Débat sous haute tension à l’Assemblée nationale

Il y a eu un premier électrochoc en campagne électorale lorsque François Legault a proposé de construire de nouveaux barrages. Puis, une nouvelle décharge en début d’année avec la démission de la PDG d’Hydro-Québec, Sophie Brochu. Maintenant, à l’aube de la rentrée parlementaire, la tension monte. Le débat qui point à l’horizon sur l’avenir énergétique du Québec pourrait avoir un impact majeur sur les entreprises.   

L’Assemblée nationale reprend ses travaux mardi, et les orientations du gouvernement de la Coalition avenir Québec en matière d’énergie seront suivies avec beaucoup d’attention pendant la session parlementaire.

Grâce à ses riches ressources hydroélectriques, les Québécois profitent des tarifs d’électricité parmi les plus bas au monde. Les consommateurs industriels profitent d’un tarif encore plus avantageux. Cette abondance d’électricité a attiré bon nombre d’entreprises comme les alumineries au cours des dernières décennies.

Le premier ministre François Legault ambitionne de combler l’écart de richesse entre le Québec et l’Ontario. Il souhaite attirer de nouveaux investissements dans des secteurs émergents tels que les batteries, l’aluminium vert et l’acier vert. Pour y parvenir, il mise sur l’électricité abordable et à faible empreinte carbone générée dans les barrages et les champs éoliens québécois.

Or, il est devenu clair au cours des derniers mois que l’énorme parc de production d’Hydro-Québec, qui comprend 63 centrales, 29 grands réservoirs et 684 barrages dont 92 ouvrages régulateurs, ne suffira pas à combler la demande. Dans son dernier rapport annuel, la société d’État confirme qu’elle devra hausser sa capacité de production de 50%.

Deux autres facteurs viennent corser la situation encore davantage : les contrats d’exportation d’électricité vers la Nouvelle-Angleterre et l’expiration en 2041 de l’accord avec Terre-Neuve qui permet à Hydro-Québec de payer un prix très avantageux pour la production de la centrale de Churchill Falls.

M. Legault souhaite renégocier le contrat de Churchill Falls et propose de construire de nouveaux barrages mener à terme sa vision de développement économique. Mais cette idée s’est heurtée à la résistance d’Hydro-Québec, qui mise plutôt sur l’efficacité énergétique. Cet automne, la PDG Sophie Brochu a dit craindre que le Québec ne devienne un « Dollarama de l’électricité ». Elle a annoncé son départ au début de l’année.

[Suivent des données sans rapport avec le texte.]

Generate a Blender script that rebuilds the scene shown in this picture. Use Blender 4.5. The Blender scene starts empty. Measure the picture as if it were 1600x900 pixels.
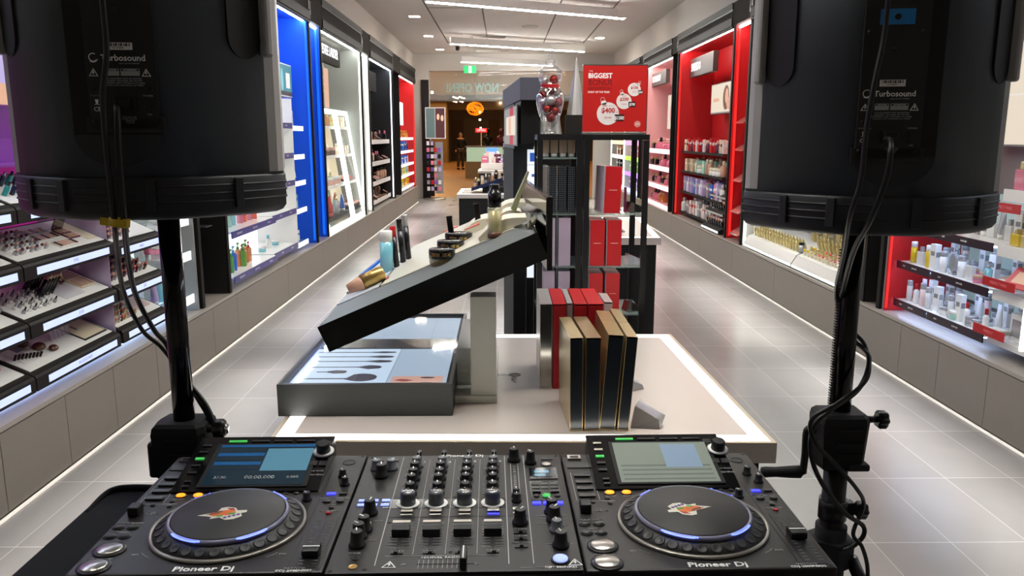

Dans son discours inaugural, M. Legault a convié les Québécois à un « vrai débat de société » sur la production électrique. Son gouvernement organisera une consultation sur l’avenir énergétique au cours de la session parlementaire. Il compte aussi présenter un projet de loi majeur pour réformer Hydro-Québec et la Régie de l’énergie, l’organisme indépendant qui fixe les tarifs d’électricité.

Au cours des derniers jours, le premier ministre a indiqué qu’il compte réviser les tarifs aux industries. Il souhaite que les entreprises qui contribuent à réduire les gaz à effet de serre, ou qui génèrent d’importantes retombées économiques, profiteront de prix plus avantageux.  

Il est clair que le débat des prochains mois sera émotif. Au Québec, l’électricité n’est pas seulement une forme d’énergie. C’est une composante essentielle de l’identité québécoise. La nationalisation de l’électricité, achevée par le gouvernement de Jean Lesage au début des années 1960, est une source de grande fierté. Le slogan électoral de Lesage, « Maîtres chez nous », incarne encore aujourd’hui le passage du Québec dans la modernité et l’affirmation de sa culture unique en Amérique du Nord.

De plus, construire de nouveaux barrages ne se fait pas en claquant des doigts. Les Québécois sont de plus en plus préoccupés par la protection de l’environnement et la création de réservoirs hydroélectriques détruit des habitats naturels. Les projets doivent également obtenir l’adhésion des Premières Nations et des municipalités. Sans compter la pénurie de main d’œuvre qui pourrait faire ralentir les projets en en faire augmenter les coûts.

Bon nombre d’entreprises ont choisi de s’établir au Québec en partie pour profiter des tarifs d’électricité attrayants. Mais à quel point cet avantage concurrentiel pourra-t-il être maintenu alors que le gouvernement Legault cherche à attirer nombre d’investissements dans les domaines des batteries, de l’aluminium vert et de l’acier vert, pour ne nommer que ceux-là? Alors que l’Assemblée nationale reprend ses travaux, ces questions seront au cœur des débats économiques et politiques du Québec pour les mois et, possiblement, les années à venir.